*CHALLENGE:* All lines from the beginning of the listing through the line with "3).build('pictogram_lead', 'print_ink', st)" are to be copied word for word; the pictures are not.

─── RECORDED INFORMATION ───

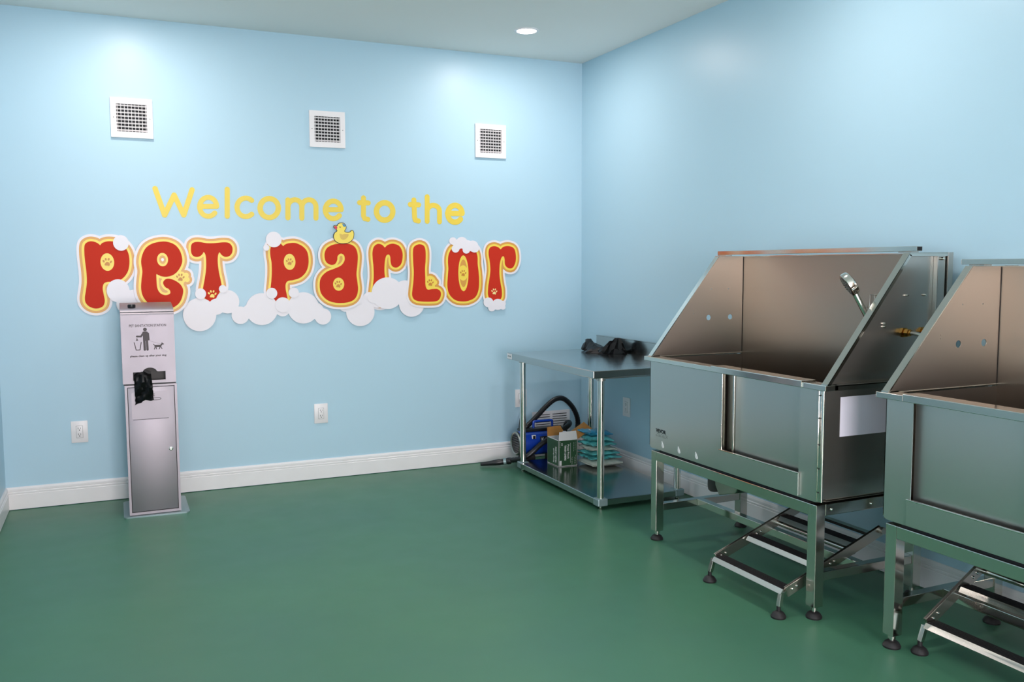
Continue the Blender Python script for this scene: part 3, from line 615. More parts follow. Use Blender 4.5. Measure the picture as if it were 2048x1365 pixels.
bn = contours(F, xs, zs)
F = np.full(X.shape, 9.)
F = np.minimum(F, np.maximum(np.abs(X-.042)-.017, np.abs(Z-.920)-.0062))
F = cap(F, (.057, .924), (.064, .932), .0042); F = cap(F, (.063, .932), (.070, .930), .0026); F = cap(F, (.062, .936), (.063, .938), .0016)
F = cap(F, (.026, .924), (.020, .931), .0020)
for a, b in (((.028, .916), (.024, .904)), ((.032, .916), (.035, .904)), ((.053, .916), (.048, .904)), ((.056, .916), (.062, .905))): F = cap(F, a, b, .0022)
dg = contours(F, xs, zs)
sheet_mb(man+bn+dg, 'y', -.0066, -.0058).build('pictogram', 'print_ink', st, smooth=0)
MB().tube([(.002, -.0064, .951), (.028, -.0064, .940), (.056, -.0064, .932)], .0004, 6, 3).build('pictogram_lead', 'print_ink', st)

def wrinkled(W_, H_, nx, nz, f):
    t = bmesh.new(); V = {}
    for i in range(nx+1):
        for j in range(nz+1):
            V[i, j] = [t.verts.new(q) for q in f(i/nx, j/nz)]
    for k, fl in ((0, 0), (1, 1)):
        for i in range(nx):
            for j in range(nz):
                q = [V[i, j][k], V[i+1, j][k], V[i+1, j+1][k], V[i, j+1][k]]
                t.faces.new(q if fl else q[::-1])
    bd = [(i, 0) for i in range(nx)] + [(nx, j) for j in range(nz)] + [(i, nz) for i in range(nx, 0, -1)] + [(0, j) for j in range(nz, 0, -1)]
    for a, b in zip(bd, bd[1:]+bd[:1]): t.faces.new((V[a][0], V[b][0], V[b][1], V[a][1]))
    mb = MB(); mb.join(t); return mb
random.seed(4)
rn = [[random.uniform(-1, 1) for _ in range(40)] for _ in range(40)]
def hang(u, v):
    # u across, v down: hanging bag, leaves the slot and flares
    topx0, topx1 = -.082, .002; bx0, bx1 = -.080, -.004 + .016
    x = (topx0+(bx0-topx0)*v)*(1-u) + (topx1+(bx1-topx1)*v)*u
    zt = .784 + .020*math.sin(PI*min(1, u*1.2)) * (1-v); zb = .630 - .022*max(0, 1-2.2*u) + .003*math.sin(u*14)
    z = zt*(1-v)+zb*v
    i, j = int(u*9), int(v*13)
    y = -.012 - .012*math.sin(PI*min(1, v*1.3)) - .011*abs(rn[i][j]) - .006*math.sin(u*9+v*11)
    if v < .08: y = .0
    x += .003*rn[j][i]*v
    return (x, y, z), (x, y+.004, z)
o = wrinkled(1, 1, 9, 13, hang).build('waste_bag', 'black_bag', None, smooth=30)
o.location = st.location
tag(o, 'black plastic waste bag pulled out of the slot of the steel station', 'plastic bag')
o = MB().lathe([(.0, 0), (.019, 0), (.020, .003), (.020, .014), (.017, .017), (0, .017)], (0, 0, 0)).build('tape_roll_cap', 'black_plastic')
o.location = (-2.945, -.385, 1.1270)
tag(o, 'small round black cap lying on top of the steel station', 'cap')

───

*RESULT:*
Continue the Blender Python script for this scene: part 3, from line 615. More parts follow. Use Blender 4.5. Measure the picture as if it were 2048x1365 pixels.
bn = contours(F, xs, zs)
F = np.full(X.shape, 9.)
F = np.minimum(F, np.maximum(np.abs(X-.042)-.017, np.abs(Z-.920)-.0062))
F = cap(F, (.057, .924), (.064, .932), .0042); F = cap(F, (.063, .932), (.070, .930), .0026); F = cap(F, (.062, .936), (.063, .938), .0016)
F = cap(F, (.026, .924), (.020, .931), .0020)
for a, b in (((.028, .916), (.024, .904)), ((.032, .916), (.035, .904)), ((.053, .916), (.048, .904)), ((.056, .916), (.062, .905))): F = cap(F, a, b, .0022)
dg = contours(F, xs, zs)
sheet_mb(man+bn+dg, 'y', -.0066, -.0058).build('pictogram', 'print_ink', st, smooth=0)
MB().tube([(.002, -.0064, .951), (.028, -.0064, .940), (.056, -.0064, .932)], .0004, 6, 3).build('pictogram_lead', 'print_ink', st)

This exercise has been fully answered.